Driving in Mississippi

It’s raining and I’m sitting in a motel in Brookhaven, Mississippi, waiting for winter storm Remus to move through. Then I’ll continue driving, across the great river and northern Louisiana, then Texas and into southern New Mexico. I’m alone; my wife stayed home. For me, being alone is good.

History

My first big trip alone was in 1969 when I rode a motorcycle across the U.S. to see the West for the first time. I traveled through Wyoming to see Jackson Hole, the Tetons and Yellowstone, then to Seattle and much of western Canada. Then back into the U.S. through Idaho, then parts of western Montana and back to Jackson Hole where I got a job on a cattle ranch. After a few weeks I rode to Portland, OR, worked a few more weeks, then home to New York. Loved every minute of the trip. I learned a great deal about America and a little about myself. I also learned a new kind of freedom.

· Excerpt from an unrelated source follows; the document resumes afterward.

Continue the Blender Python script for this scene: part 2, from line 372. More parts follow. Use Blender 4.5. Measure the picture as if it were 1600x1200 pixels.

Not often do we face an open day, then another, and another, and so on for an undetermined number of weeks or months. The only worry was running out of money, so I lived as close to the ground as possible, literally. That was the summer of 1969, and when I look back on it, that was the only truly open-ended trip I’ve ever taken. When it began, I didn’t know if I would ever return home.

I’ve taken other trips alone, though not many during our middle lives when my wife and I were both working and raising our son. My wife travels independently of me too, usually with friends. She travels with a group of high school friends, a group of nursing friends, and she visits her sisters.

I may travel like this every two or three years for maybe two to four weeks, and Barbara travels usually every year or even more often but for shorter periods: from three or four days to a week for each trip.

Most of our trips are together, but that is expected and acceptable in marriage.

Now

I’m visiting Carlsbad Caverns in southeastern New Mexico; then driving north to the Monastery of Christ in the Desert, a Benedictine monastery in the high desert of the Rio Chama Valley, about 13 miles up a Forest Service gravel road that can be dangerous when wet. Georgia O’Keefe lived part-time in this valley, and she painted the landscapes. I’ll spend four nights at the Monastery in silent retreat.

Then I plan to head north and east through the high plains of eastern Colorado and Wyoming, then back south through western Nebraska. I may visit the Toadstool Geological Park near Crawford, NE and/or the Crescent Lake National Wildlife Refuge that is southeast of Alliance, NE. Then I’ll head south through Dodge City, KS, then Oklahoma and Texas when I’ll turn eastward toward home.

I travel mostly secondary roads. On this trip I’m taking US-84 across Louisiana and Texas to avoid the snow storms. After that I’ll check my maps.

I poke along, sometimes stopping at something interesting, sometimes taking a local road a few miles off course just to see what the country looks like, and I take photos.

Crossing the Great River

Crossing the Great River

Why?

These trips apart from my family and normal life help me learn about other parts of the U.S., and they rehabilitate my spirit. I enjoy people and I love my family and friends, yet I have always enjoyed being alone.

Louisiana Agriculture in the delta region after rain.

Louisiana Agriculture in the delta region after rain.

A few weeks ago I wrote about wanderlust and offered some hypotheses about its formation in various people. Readers more or less destroyed the hypothesis with their counterexamples. So I now accept wanderlust in myself without explanation or justification.

But we can reach for an analogy: maybe periods of traveling alone are like interval training in athletics. Trainers recommend intervals of intense exercise with more moderately paced activity. In walking, a person may run a short distance, then continue walking, then run, then walk, etc. They say it helps athletes perform better in long-distance events, like marriage and family.

After writing the above, I drove across Louisiana in the rain: a steady, hard rain for maybe 6 hours. Now I’m in Abilene looking at an inch of fresh snow. The trip across central Texas was great. Whereas Louisiana showed miles of real poverty, Texas looks richer. And through Texas, I watched the landscape gradually change from the piney woods of the east to the dry range country of central west Texas, from densely populated eastern towns to the growing desolation of western range country.

Will write again soon.

Sheep country in west-central Texas.

Sheep country in west-central Texas.